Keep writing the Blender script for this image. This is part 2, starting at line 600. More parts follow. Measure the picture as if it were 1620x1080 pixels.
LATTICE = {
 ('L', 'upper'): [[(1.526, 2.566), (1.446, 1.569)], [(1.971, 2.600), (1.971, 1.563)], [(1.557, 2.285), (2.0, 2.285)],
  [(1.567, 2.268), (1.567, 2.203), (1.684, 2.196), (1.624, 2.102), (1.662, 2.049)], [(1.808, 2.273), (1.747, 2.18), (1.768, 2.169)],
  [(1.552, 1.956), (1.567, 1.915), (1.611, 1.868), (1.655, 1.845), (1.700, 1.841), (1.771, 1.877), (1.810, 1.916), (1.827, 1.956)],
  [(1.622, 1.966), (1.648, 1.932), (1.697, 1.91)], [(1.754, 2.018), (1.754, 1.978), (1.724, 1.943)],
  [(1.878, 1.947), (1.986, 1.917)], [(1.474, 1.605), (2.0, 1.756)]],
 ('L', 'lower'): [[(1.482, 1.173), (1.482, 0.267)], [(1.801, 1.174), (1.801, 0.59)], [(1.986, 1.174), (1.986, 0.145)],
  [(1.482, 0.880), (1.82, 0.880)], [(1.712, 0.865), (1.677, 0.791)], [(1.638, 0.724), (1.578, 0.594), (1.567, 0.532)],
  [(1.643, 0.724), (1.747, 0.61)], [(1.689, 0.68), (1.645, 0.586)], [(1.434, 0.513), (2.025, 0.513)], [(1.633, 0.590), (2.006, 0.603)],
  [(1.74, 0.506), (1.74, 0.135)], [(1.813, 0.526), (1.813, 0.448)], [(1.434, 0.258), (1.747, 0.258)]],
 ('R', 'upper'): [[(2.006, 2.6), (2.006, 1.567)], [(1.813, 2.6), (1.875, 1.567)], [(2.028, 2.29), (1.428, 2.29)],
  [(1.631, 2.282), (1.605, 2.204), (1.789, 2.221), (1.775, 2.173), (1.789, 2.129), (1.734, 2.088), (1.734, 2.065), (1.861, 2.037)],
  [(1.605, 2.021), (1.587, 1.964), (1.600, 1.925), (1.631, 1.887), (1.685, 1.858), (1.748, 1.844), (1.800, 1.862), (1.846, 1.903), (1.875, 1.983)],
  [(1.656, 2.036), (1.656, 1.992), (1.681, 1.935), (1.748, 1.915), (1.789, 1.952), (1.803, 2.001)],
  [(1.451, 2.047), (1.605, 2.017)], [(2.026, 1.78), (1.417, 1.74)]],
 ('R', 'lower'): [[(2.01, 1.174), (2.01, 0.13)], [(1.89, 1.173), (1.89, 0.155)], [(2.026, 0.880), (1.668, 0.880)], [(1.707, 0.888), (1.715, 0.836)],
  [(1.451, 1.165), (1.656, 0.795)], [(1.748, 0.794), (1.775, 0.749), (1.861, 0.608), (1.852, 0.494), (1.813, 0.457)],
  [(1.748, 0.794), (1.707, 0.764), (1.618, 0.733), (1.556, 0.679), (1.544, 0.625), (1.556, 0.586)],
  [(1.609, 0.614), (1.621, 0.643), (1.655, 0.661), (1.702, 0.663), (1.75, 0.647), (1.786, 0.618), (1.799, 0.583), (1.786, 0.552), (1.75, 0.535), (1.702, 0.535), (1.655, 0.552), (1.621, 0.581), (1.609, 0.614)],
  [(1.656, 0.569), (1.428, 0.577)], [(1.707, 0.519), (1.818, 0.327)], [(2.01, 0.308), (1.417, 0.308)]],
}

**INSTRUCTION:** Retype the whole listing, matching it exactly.

**EXERCISE SOLUTION:**
Keep writing the Blender script for this image. This is part 2, starting at line 600. More parts follow. Measure the picture as if it were 1620x1080 pixels.
LATTICE = {
 ('L', 'upper'): [[(1.526, 2.566), (1.446, 1.569)], [(1.971, 2.600), (1.971, 1.563)], [(1.557, 2.285), (2.0, 2.285)],
  [(1.567, 2.268), (1.567, 2.203), (1.684, 2.196), (1.624, 2.102), (1.662, 2.049)], [(1.808, 2.273), (1.747, 2.18), (1.768, 2.169)],
  [(1.552, 1.956), (1.567, 1.915), (1.611, 1.868), (1.655, 1.845), (1.700, 1.841), (1.771, 1.877), (1.810, 1.916), (1.827, 1.956)],
  [(1.622, 1.966), (1.648, 1.932), (1.697, 1.91)], [(1.754, 2.018), (1.754, 1.978), (1.724, 1.943)],
  [(1.878, 1.947), (1.986, 1.917)], [(1.474, 1.605), (2.0, 1.756)]],
 ('L', 'lower'): [[(1.482, 1.173), (1.482, 0.267)], [(1.801, 1.174), (1.801, 0.59)], [(1.986, 1.174), (1.986, 0.145)],
  [(1.482, 0.880), (1.82, 0.880)], [(1.712, 0.865), (1.677, 0.791)], [(1.638, 0.724), (1.578, 0.594), (1.567, 0.532)],
  [(1.643, 0.724), (1.747, 0.61)], [(1.689, 0.68), (1.645, 0.586)], [(1.434, 0.513), (2.025, 0.513)], [(1.633, 0.590), (2.006, 0.603)],
  [(1.74, 0.506), (1.74, 0.135)], [(1.813, 0.526), (1.813, 0.448)], [(1.434, 0.258), (1.747, 0.258)]],
 ('R', 'upper'): [[(2.006, 2.6), (2.006, 1.567)], [(1.813, 2.6), (1.875, 1.567)], [(2.028, 2.29), (1.428, 2.29)],
  [(1.631, 2.282), (1.605, 2.204), (1.789, 2.221), (1.775, 2.173), (1.789, 2.129), (1.734, 2.088), (1.734, 2.065), (1.861, 2.037)],
  [(1.605, 2.021), (1.587, 1.964), (1.600, 1.925), (1.631, 1.887), (1.685, 1.858), (1.748, 1.844), (1.800, 1.862), (1.846, 1.903), (1.875, 1.983)],
  [(1.656, 2.036), (1.656, 1.992), (1.681, 1.935), (1.748, 1.915), (1.789, 1.952), (1.803, 2.001)],
  [(1.451, 2.047), (1.605, 2.017)], [(2.026, 1.78), (1.417, 1.74)]],
 ('R', 'lower'): [[(2.01, 1.174), (2.01, 0.13)], [(1.89, 1.173), (1.89, 0.155)], [(2.026, 0.880), (1.668, 0.880)], [(1.707, 0.888), (1.715, 0.836)],
  [(1.451, 1.165), (1.656, 0.795)], [(1.748, 0.794), (1.775, 0.749), (1.861, 0.608), (1.852, 0.494), (1.813, 0.457)],
  [(1.748, 0.794), (1.707, 0.764), (1.618, 0.733), (1.556, 0.679), (1.544, 0.625), (1.556, 0.586)],
  [(1.609, 0.614), (1.621, 0.643), (1.655, 0.661), (1.702, 0.663), (1.75, 0.647), (1.786, 0.618), (1.799, 0.583), (1.786, 0.552), (1.75, 0.535), (1.702, 0.535), (1.655, 0.552), (1.621, 0.581), (1.609, 0.614)],
  [(1.656, 0.569), (1.428, 0.577)], [(1.707, 0.519), (1.818, 0.327)], [(2.01, 0.308), (1.417, 0.308)]],
}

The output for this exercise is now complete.